PAMELA DADLANI

Daily Point of Light # 2420 May 15, 2003

Learning Leaders, a nonprofit organization in New York City, recruits, screens, trains and supports volunteers who provide one-on-one and small group instructional support and other services to New York City’s public school students from grades pre-Kindergarten to twelve. There are more than 11,500 Learning Leaders volunteers working with more than 165,000 students in New York City. Learning Leaders is very fortunate to have Pamela Dadlani as a member of its volunteer corps.

Not only does Dadlani volunteer in the Lower Lab School in District 2 in Manhattan, but she volunteers in two of the special programs that are run for New York City public school students, ARTWORKS and Understanding Nations. As an ARTWORKS volunteer, Dadlani has created innovative programming for third grade students in East Harlem who may otherwise never learn about art because of serious cuts in arts education.

At PS 155 in Manhattan’s District 4, Dadlani has volunteered with the ARTWORKS program for three years. ARTWORKS places trained volunteers in classrooms where they present five sessions to third grade students on various forms of art and introduce these students to the permanent collection at the Metropolitan Museum of Art. This exciting program cumulates with a field trip for these students to the museum where the students can actually see the pieces that they studied. Students’ appreciation for art and the artistic process improves when they go through this special program.

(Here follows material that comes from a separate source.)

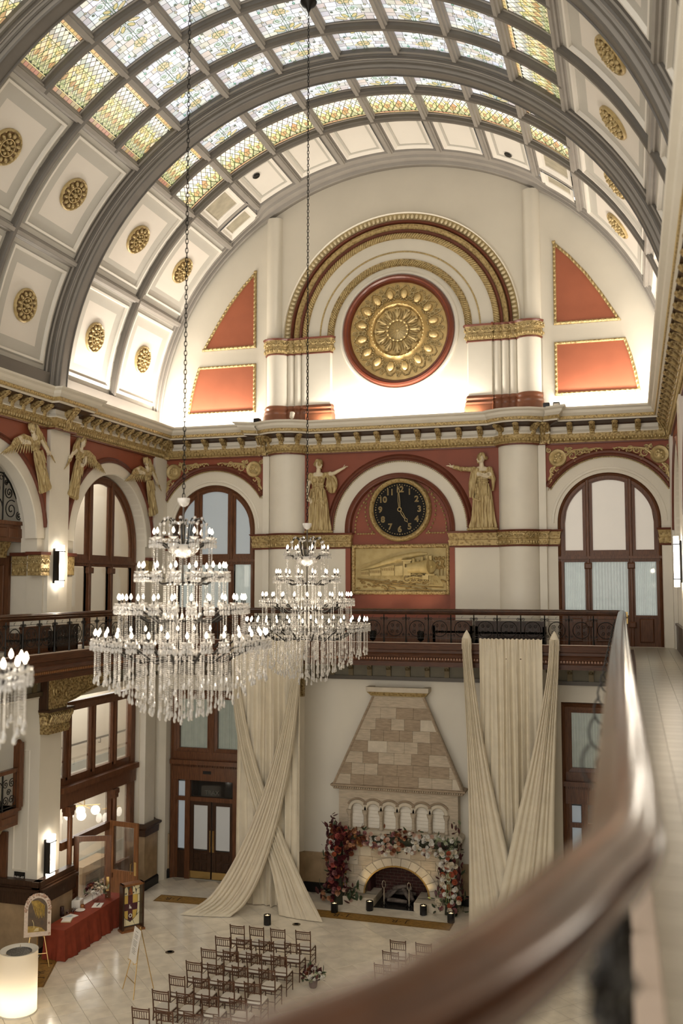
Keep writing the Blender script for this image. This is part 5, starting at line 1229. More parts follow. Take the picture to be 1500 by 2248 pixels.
    for p in me.polygons:
        c = p.center; v = 0
        for a, d, rr in sk2:
            ab = d-a; t = max(0, min(1, (c-a).dot(ab)/ab.length_squared)) if ab.length_squared > 1e-9 else 0
            if (c-(a+ab*t)).length < rr: v = 1; break
        if v:
            for cc, rr in hr2:
                if (c-cc).length < rr: v = 0; break
        mi.append(v)
    me.polygons.foreach_set('material_index', mi); me.polygons.foreach_set('use_smooth', [True]*len(me.polygons)); me.update()
    t = link(nm, me, None, loc, rot); t['label'] = label; t['category'] = cat
    if group: t['group'] = group
    return t
MAN1 = [('puff', ((.19, .0, .66), (.085, .05, .13), 7)), ('fold', [(.12, -.02, .8, .02), (.2, -.05, .72, .03), (.25, -.04, .62, .03), (.22, -.02, .54, .02)]), ('fold', [(.02, -.08, .62, .012), (.0, -.1, .5, .02), (-.02, -.09, .4, .012)]),
        ('fold', [(.1, -.05, .58, .012), (.12, -.06, .45, .016), (.1, -.06, .36, .01), (.0, -.09, .44, .01)]), ('fold', [(-.13, -.02, .36, .01), (-.12, -.03, .2, .016), (-.14, -.04, .05, .02)])]
figure('goddess_statue', 2.4, 1, [(.105, 0, .785), (.22, -.02, .80), (.35, -.03, .862), (.40, -.03, .885)], [(-.11, 0, .785), (-.145, -.02, .64), (-.145, -.05, .50), (-.13, -.06, .43)], (-2.66, -.17, 1.74), None,
       'gold robed goddess statue left of the clock arch reaching towards the clock', 'statue', MAN1, flat=.6)
MAN2 = [('fold', [(-.12+.02*k-.1*0, -.04-.01*k, .8, .014), (-.15+.015*k, -.07, .6, .02), (-.15+.02*k, -.06, .42+.03*k, .014)]) for k in range(5)] + [('fold', [(-.14, -.05, .46, .012), (-.1, -.08, .40, .014), (-.02, -.09, .37, .01)]), ('fold', [(.11, -.03, .78, .03), (.15, -.03, .66, .03), (.14, -.03, .5, .014)])]
figure('goddess_statue', 2.4, -1, [(.1, 0, .785), (.135, -.03, .675), (.045, -.1, .685), (-.01, -.11, .70)], [(-.105, 0, .79), (-.26, -.02, .80), (-.385, -.03, .835), (-.45, -.03, .85)], (2.68, -.17, 1.74), None,
       'gold robed goddess statue right of the clock arch with one hand on her breast', 'statue', MAN2, skinarm=(True, False), flat=.6, seed=4)
AM = [('fold', [(-.1, -.06, .55, .012), (-.02, -.1, .4, .016), (.06, -.09, .2, .012)]), ('fold', [(.1, -.05, .5, .012), (.03, -.1, .32, .016), (-.05, -.09, .12, .012)])]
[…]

Dadlani is a trained ARTWORKS museum guide and often goes to the museum twice a month to lead young students around one of the most distinguished art collections in the world. Dadlani showed the community at PS 155 and all at Learning Leaders her dedication to art education when she took it upon herself to create art corners focused on Georgia O’Keefe for two classrooms at PS 155. Dadlani designed self-guided activities for students to integrate art education with the reading and writing standards that they are expected to meet. She integrated current social studies and science curriculum into the art corners because of the frequent desert theme in O’Keefe’s work.

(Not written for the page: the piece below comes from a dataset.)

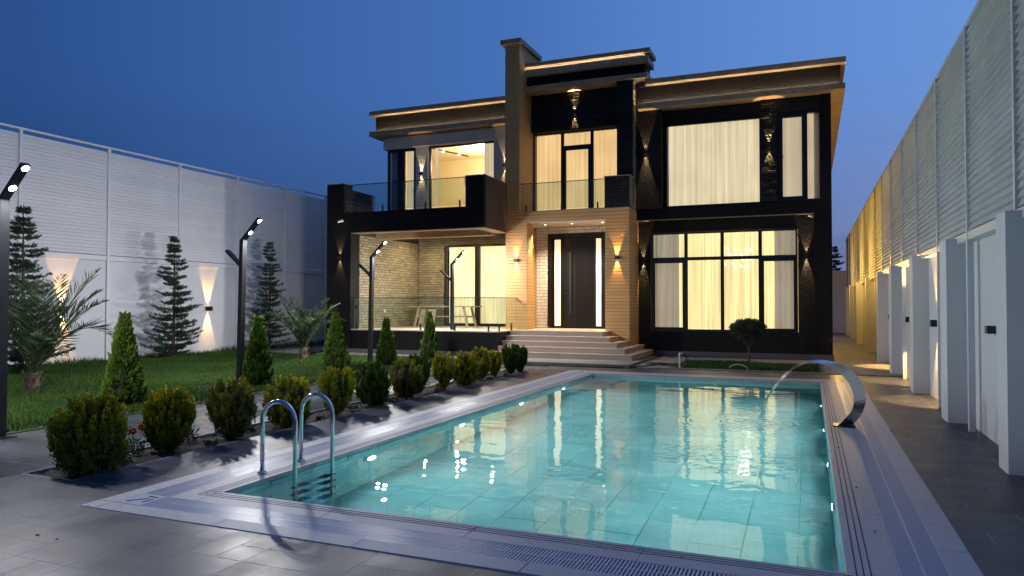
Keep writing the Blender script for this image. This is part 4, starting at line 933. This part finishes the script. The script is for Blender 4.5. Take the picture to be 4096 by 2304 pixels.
def blades(n, x0, x1, y0, y1, h, name, z=.01, bias=1.0, wd=.007):
    y = y0+(y1-y0)*RNG.random(n)**bias; x = x0+(x1-x0)*RNG.random(n)
    patch = .75+.35*np.sin(x*1.7+y*.9)*np.sin(y*1.3-x*.6); hh = h*RNG.uniform(.5, 1.25, n)*patch; a = RNG.uniform(0, 6.28, n); ln = RNG.uniform(.1, .7, n)*hh; b = RNG.uniform(0, 6.28, n)
    dx, dy = np.cos(a)*wd, np.sin(a)*wd; B = np.stack([x, y, np.full(n, z)], 1)
    V_ = np.empty((n, 3, 3)); V_[:, 0] = B+np.stack([dx, dy, 0*dx], 1); V_[:, 1] = B-np.stack([dx, dy, 0*dx], 1); V_[:, 2] = B+np.stack([np.cos(b)*ln, np.sin(b)*ln, hh], 1)
    tn = np.repeat(RNG.random(n), 3); return npmesh(name, V_.reshape(-1, 3), np.arange(3*n).reshape(n, 3), m_grass, tone=tn, kind='stuff')
blades(230000, -17.95, -9.1, 4.0, 18.6, .085, 'grass', bias=1.25, wd=.006)
blades(5000, -17.97, -17.6, 6, 24, .24, 'grass_tufts', wd=.008); blades(9000, BED[0]+.05, BED[1]-.05, BED[2]+.05, BED[3]-.05, .10, 'ground_cover', z=.02, wd=.009)
def elements(P, D, L_, Wd, tone):
    """narrow leaf-sized diamonds at P along D"""
    n = len(P); D = D/np.linalg.norm(D, axis=1, keepdims=True); rv = RNG.normal(size=(n, 3)); S = np.cross(D, rv); S /= np.linalg.norm(S, axis=1, keepdims=True)
    L_ = np.asarray(L_).reshape(-1, 1); Wd = np.asarray(Wd).reshape(-1, 1)
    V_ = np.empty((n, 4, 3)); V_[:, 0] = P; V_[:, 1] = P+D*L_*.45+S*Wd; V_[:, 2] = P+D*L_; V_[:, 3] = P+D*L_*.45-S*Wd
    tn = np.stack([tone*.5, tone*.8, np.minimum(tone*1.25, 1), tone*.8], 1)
    return V_.reshape(-1, 3), np.arange(4*n).reshape(n, 4), tn.ravel()
def thuja(x, y, w_, h, m, label, kind='round', n_cl=150, per=46, seed=1, z0=0.0, el=.05, group='clipped round shrubs in the strip beside the pool'):
    global RNG
    RNG = np.random.default_rng(seed); w_ *= .84 if kind != 'cone' else .86; h *= .94 if kind != 'cone' else .98; t = empty('thuja_shrub' if kind != 'cone' else 'conical_thuja', (x, y, z0), label, 'shrub' if kind != 'cone' else 'thuja tree', group=group)
    r = w_/2
    def rad(u):
        if kind == 'cone': return r*np.minimum(1, (u/.10)**.6)*(1-u)**1.0+.012
        if kind == 'oval': return r*np.sqrt(np.clip(1-((u-.52)/.52)**2, 0, 1))*(.45+.55*np.minimum(1, u/.45))
        if kind == 'ragged': return r*np.sqrt(np.clip(1-((u-.50)/.52)**2, 0, 1))*(.8+.3*np.minimum(1, u/.4))
        return r*np.sqrt(np.clip(1-(np.abs(u-.47)/.53)**2.3, 0, 1))
    # flame-like sprays: clusters anchored on the surface, tips pointing up and out
    u = RNG.random(n_cl)**(.85 if kind == 'cone' else 1.0); th = RNG.uniform(0, 6.28, n_cl); ph1, ph2 = RNG.uniform(0, 6.28, 2)
    rr = rad(u)*(1+.10*np.sin(3*th+ph1+u*4)+.08*np.sin(5*th+ph2)+RNG.normal(0, .045 if kind != 'ragged' else .11, n_cl)); cz = z0+.03+u*(h-.03)
    C0 = np.stack([x+rr*np.cos(th), y+rr*np.sin(th), cz], 1)
    out = np.stack([np.cos(th), np.sin(th), 0*th], 1); ax = out*(.30 if kind != 'cone' else .35)+np.array([0, 0, 1.0]); ax /= np.linalg.norm(ax, axis=1, keepdims=True)
    clen = (.16 if kind != 'cone' else .17)*h/.66*RNG.uniform(.7, 1.3, n_cl)*(1 if kind != 'cone' else .55)
    k = np.repeat(np.arange(n_cl), per); s = RNG.random(len(k)); wdt = .024*(w_/.5)*(1-s*.8)
    P = C0[k]-ax[k]*(clen[k]*.45)[:, None]+ax[k]*(s*clen[k])[:, None]+RNG.normal(size=(len(k), 3))*wdt[:, None]
    P[:, 2] = np.maximum(P[:, 2], z0+.01)
    D = ax[k]*1.3+out[k]*.40+RNG.normal(size=(len(k), 3))*.26
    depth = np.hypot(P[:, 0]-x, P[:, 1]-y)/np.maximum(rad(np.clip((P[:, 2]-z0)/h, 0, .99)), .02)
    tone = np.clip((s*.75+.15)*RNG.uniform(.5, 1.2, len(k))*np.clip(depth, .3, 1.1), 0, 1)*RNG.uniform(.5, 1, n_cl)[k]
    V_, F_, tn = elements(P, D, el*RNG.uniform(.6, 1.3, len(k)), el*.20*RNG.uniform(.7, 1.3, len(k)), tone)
    # solid dark core, blocks the view through the crown
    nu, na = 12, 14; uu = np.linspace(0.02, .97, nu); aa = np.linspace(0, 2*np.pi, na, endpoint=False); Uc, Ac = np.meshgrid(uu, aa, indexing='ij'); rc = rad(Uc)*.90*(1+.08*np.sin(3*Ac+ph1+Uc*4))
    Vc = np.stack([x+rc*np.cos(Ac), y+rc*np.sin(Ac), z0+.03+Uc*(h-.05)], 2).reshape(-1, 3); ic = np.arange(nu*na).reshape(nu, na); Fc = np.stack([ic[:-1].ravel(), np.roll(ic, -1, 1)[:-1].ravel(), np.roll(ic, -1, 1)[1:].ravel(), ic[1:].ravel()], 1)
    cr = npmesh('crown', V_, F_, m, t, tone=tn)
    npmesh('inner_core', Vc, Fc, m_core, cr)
    MB().tube([(x, y, z0-.05), (x, y, z0+h*.4)], .022, 7).build('trunk', m_bark, t)
    return t
SH = [(-6.40, 4.95, .64, .70, 'gold', 'round', 'largest dense golden round thuja at the near end of the planting strip'),
 (-6.55, 5.98, .46, .66, 'gold', 'ragged', 'narrow golden thuja beside the red geranium, second from the near end'),
 (-6.48, 6.85, .48, .68, 'bronze', 'ragged', 'ragged bronze thuja at the foot of the second lamp post'),
 (-6.40, 7.80, .58, .62, 'gold', 'round', 'broad bright golden thuja behind the pool ladder'),
 (-6.45, 8.92, .52, .65, 'gold', 'oval', 'pointed golden thuja just right of the ladder hoops'),
 (-6.50, 9.95, .52, .66, 'green', 'round', 'dark green round thuja left of the first marigold'),
 (-6.42, 10.85, .50, .64, 'bronze', 'ragged', 'brownish thuja right of the first marigold'),
 (-6.60, 11.55, .44, .66, 'green', 'oval', 'green thuja half hidden behind the brownish one'),
 (-6.52, 12.40, .42, .66, 'gold', 'oval', 'slim golden green thuja near the middle of the strip end'),
 (-6.42, 13.10, .54, .63, 'gold', 'round', 'wide golden green thuja in front of the farthest lamp post'),
 (-6.62, 14.30, .40, .64, 'gold', 'ragged', 'thin pointed thuja fourth from the steps'),
 (-6.60, 15.00, .36, .54, 'gold', 'oval', 'smallest low thuja third from the steps'),
 (-6.46, 15.65, .42, .65, 'green', 'oval', 'green thuja beside the last marigold near the steps'),
 (-6.42, 16.15, .36, .60, 'green', 'oval', 'last green thuja of the strip, nearest the steps')]
for i, (x, y, w_, h, c, kd, lb) in enumerate(SH):
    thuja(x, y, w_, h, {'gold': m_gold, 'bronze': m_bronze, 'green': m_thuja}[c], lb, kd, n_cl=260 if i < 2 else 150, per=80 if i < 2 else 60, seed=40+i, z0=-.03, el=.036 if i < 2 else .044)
CN = [(-9.9, 8.18, .62, 1.36, 'nearest conical thuja on the lawn, left of the second lamp post'), (-9.99, 11.25, .56, 1.28, 'bright conical thuja right beside the second lamp post'), (-10.24, 14.1, .66, 1.32, 'conical thuja on the lawn in front of the black pillar'),
      (-10.15, 16.15, .56, 1.17, 'shorter dark conical thuja right of the third lamp post'), (-10.1, 18.36, .54, 1.30, 'farthest conical thuja below the terrace table')]
for i, (x, y, w_, h, lb) in enumerate(CN):
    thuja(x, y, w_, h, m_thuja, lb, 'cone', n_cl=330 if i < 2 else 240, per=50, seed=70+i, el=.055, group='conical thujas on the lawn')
def cedar(x, y, w_, h, label, seed, z0=0, tiers=30, name='cedar_tree'):
    rg = np.random.default_rng(seed); t = empty(name, (x, y, z0), label, 'conifer', group='tall cedars by the left wall' if x < -10 else None)
    MB().tube([(x, y, z0-.1), (x+.03, y, z0+h*.5), (x, y, z0+h*.985)], [.055, .035, .006], 8).build('trunk', m_bark, t)
    P, D, Ls = [], [], []; br = MB()
    for k in range(tiers):
        u = (k+.5)/tiers; z = z0+.12+u*(h-.2)+rg.normal(0, .025); nb = int(7-3*u); 
        rr = w_/2*(1-u)**.62*(1.12 if u > .04 else .7)*rg.uniform(.85, 1.12)
        for j in range(nb):
            a = rg.uniform(0, 6.28); L1 = rr*rg.uniform(.5, 1.25); pts = []
            for s in np.linspace(0, 1, 9): pts.append((x+math.cos(a)*L1*s, y+math.sin(a)*L1*s, z+L1*(-.12*s+.30*s*s)))
            br.tube([pts[0], pts[4], pts[8]], [.010, .006, .002], 4, cap=False)
            nn = int(26+120*L1/(w_/2)*.5); sv = rg.random(nn)**.7
            dirv = np.array([math.cos(a), math.sin(a), .18]); side = np.array([-math.sin(a), math.cos(a), 0])
            for s in sv:
                i0 = min(int(s*8), 7); f = s*8-i0; q = np.array(pts[i0])*(1-f)+np.array(pts[i0+1])*f
                P.append(q+rg.normal(0, .012, 3)); sd = rg.choice((-1, 1)); D.append(dirv*.75+side*sd*rg.uniform(.2, .95)+np.array([0, 0, rg.uniform(-.15, .55)])); Ls.append(rg.uniform(.06, .13)*(1.1-.5*s)*(w_/1.4))
    P = np.array(P); D = np.array(D); Ls = np.array(Ls); global RNG; RNG = rg
    # each sprig: three small needles fans
    k = np.repeat(np.arange(len(P)), 3); Dn = D[k]+RNG.normal(size=(len(k), 3))*.28; Pn = P[k]+D[k]*(Ls[k]*RNG.uniform(0, .5, len(k)))[:, None]
    V_, F_, tn = elements(Pn, Dn, Ls[k], Ls[k]*.11, RNG.uniform(.1, .9, len(k)))
    cr = npmesh('crown', V_, F_, m_cedar, t, tone=tn); br.build('branches', m_bark, t, smooth=False)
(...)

As a volunteer with the Understanding Nations program, Dadlani travels to PS 279 in the Bronx. During these five sessions with a fifth grade class, Dadlani educates the students about the United Nations and what it means to have an international community. This multi-cultural experience cumulates with a class field trip to the United Nations where the students tour the facility and learn more about what the function of the United Nations is in the world is today.

Dadlani’s own daughter attends the Lower Lab School in District 2 in Manhattan. This school differs from other schools in the New York City Department of Education because no Title 1 funds are allocated. Therefore, parents are responsible for fundraising to provide for everyday supplies such as chalk, paper, and tissues in the classrooms. Dadlani is a star fundraiser and constant advocate for these young voices in the community. If there is anything that Dadlani can do to help the students in this public school, she is there rolling up her sleeves to help.